* [WHAT IS REQUIRED]
Write out each line in which the string "picture" is present.

* [GIVEN DATA]
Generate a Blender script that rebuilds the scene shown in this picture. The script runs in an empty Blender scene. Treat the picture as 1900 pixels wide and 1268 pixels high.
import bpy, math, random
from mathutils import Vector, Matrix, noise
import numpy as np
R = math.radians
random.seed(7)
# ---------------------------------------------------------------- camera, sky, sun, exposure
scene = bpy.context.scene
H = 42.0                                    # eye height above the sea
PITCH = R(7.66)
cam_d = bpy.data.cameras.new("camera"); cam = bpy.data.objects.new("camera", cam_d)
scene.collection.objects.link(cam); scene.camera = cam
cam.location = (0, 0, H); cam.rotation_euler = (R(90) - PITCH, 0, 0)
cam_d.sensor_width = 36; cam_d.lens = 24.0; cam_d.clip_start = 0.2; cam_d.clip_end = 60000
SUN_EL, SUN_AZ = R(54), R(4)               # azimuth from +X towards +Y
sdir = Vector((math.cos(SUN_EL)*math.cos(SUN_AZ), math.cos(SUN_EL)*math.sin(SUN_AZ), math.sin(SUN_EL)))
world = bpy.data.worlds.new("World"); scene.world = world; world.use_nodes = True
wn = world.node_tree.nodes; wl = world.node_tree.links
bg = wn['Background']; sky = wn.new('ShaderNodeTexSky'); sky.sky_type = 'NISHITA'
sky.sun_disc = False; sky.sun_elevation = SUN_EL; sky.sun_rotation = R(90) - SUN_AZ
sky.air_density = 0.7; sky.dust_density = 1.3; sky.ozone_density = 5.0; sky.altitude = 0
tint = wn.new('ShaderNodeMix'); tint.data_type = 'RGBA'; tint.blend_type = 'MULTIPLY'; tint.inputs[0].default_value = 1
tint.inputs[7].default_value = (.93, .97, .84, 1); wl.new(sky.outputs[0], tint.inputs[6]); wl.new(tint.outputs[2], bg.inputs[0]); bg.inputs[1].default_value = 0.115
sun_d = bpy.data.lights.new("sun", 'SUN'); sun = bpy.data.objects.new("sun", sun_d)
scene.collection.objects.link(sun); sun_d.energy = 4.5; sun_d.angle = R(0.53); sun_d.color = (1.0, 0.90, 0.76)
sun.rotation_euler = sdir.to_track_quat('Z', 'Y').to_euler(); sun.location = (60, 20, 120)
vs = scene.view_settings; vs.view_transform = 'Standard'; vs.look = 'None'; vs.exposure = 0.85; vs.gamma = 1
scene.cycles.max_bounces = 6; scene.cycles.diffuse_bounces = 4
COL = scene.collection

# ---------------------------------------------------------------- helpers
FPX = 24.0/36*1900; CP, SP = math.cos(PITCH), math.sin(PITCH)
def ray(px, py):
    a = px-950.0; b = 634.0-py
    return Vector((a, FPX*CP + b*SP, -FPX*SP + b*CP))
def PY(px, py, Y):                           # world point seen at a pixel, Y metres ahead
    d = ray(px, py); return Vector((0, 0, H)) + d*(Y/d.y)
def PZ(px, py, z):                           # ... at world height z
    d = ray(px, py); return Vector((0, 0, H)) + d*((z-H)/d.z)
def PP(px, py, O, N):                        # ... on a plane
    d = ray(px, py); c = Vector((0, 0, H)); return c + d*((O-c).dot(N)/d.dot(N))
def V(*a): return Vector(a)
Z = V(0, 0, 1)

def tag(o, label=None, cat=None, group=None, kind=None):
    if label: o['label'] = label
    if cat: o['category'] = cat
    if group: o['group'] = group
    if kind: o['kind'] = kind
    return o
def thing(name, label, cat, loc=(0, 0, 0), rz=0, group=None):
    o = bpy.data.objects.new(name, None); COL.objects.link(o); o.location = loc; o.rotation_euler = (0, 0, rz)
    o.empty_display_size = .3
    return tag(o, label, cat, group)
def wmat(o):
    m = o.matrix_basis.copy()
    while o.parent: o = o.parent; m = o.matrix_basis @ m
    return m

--

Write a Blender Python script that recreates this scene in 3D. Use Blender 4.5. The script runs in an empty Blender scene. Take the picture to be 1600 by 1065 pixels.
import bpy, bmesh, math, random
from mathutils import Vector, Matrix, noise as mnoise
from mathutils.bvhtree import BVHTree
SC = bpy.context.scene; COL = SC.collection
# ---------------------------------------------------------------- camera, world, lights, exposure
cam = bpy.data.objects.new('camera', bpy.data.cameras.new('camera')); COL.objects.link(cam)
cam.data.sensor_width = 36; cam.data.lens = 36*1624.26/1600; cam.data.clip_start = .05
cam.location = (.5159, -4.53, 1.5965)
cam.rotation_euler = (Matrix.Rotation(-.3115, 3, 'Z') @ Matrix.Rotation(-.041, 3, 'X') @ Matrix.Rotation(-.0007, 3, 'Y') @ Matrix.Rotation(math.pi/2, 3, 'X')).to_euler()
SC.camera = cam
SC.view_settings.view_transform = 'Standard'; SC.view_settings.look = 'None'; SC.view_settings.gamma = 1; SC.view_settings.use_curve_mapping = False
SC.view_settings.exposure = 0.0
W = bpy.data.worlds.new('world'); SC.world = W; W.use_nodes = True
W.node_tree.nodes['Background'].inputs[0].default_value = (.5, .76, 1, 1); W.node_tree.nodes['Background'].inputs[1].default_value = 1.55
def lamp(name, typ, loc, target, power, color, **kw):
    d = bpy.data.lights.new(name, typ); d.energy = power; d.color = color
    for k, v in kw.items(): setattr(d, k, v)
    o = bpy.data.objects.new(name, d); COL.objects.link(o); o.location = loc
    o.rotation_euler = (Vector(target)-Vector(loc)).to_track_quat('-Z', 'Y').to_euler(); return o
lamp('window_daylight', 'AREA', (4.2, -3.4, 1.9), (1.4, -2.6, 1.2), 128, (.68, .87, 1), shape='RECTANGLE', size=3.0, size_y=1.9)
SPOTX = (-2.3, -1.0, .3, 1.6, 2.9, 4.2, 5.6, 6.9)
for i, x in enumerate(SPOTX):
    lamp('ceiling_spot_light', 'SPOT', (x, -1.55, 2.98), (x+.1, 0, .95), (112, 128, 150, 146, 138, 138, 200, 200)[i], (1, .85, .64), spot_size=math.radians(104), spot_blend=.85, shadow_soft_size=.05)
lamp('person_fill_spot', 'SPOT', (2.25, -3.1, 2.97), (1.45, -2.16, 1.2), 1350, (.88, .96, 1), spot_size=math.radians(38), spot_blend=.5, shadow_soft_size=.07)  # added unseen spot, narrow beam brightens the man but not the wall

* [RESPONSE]
Generate a Blender script that rebuilds the scene shown in this picture. The script runs in an empty Blender scene. Treat the picture as 1900 pixels wide and 1268 pixels high.
Write a Blender Python script that recreates this scene in 3D. Use Blender 4.5. The script runs in an empty Blender scene. Take the picture to be 1600 by 1065 pixels.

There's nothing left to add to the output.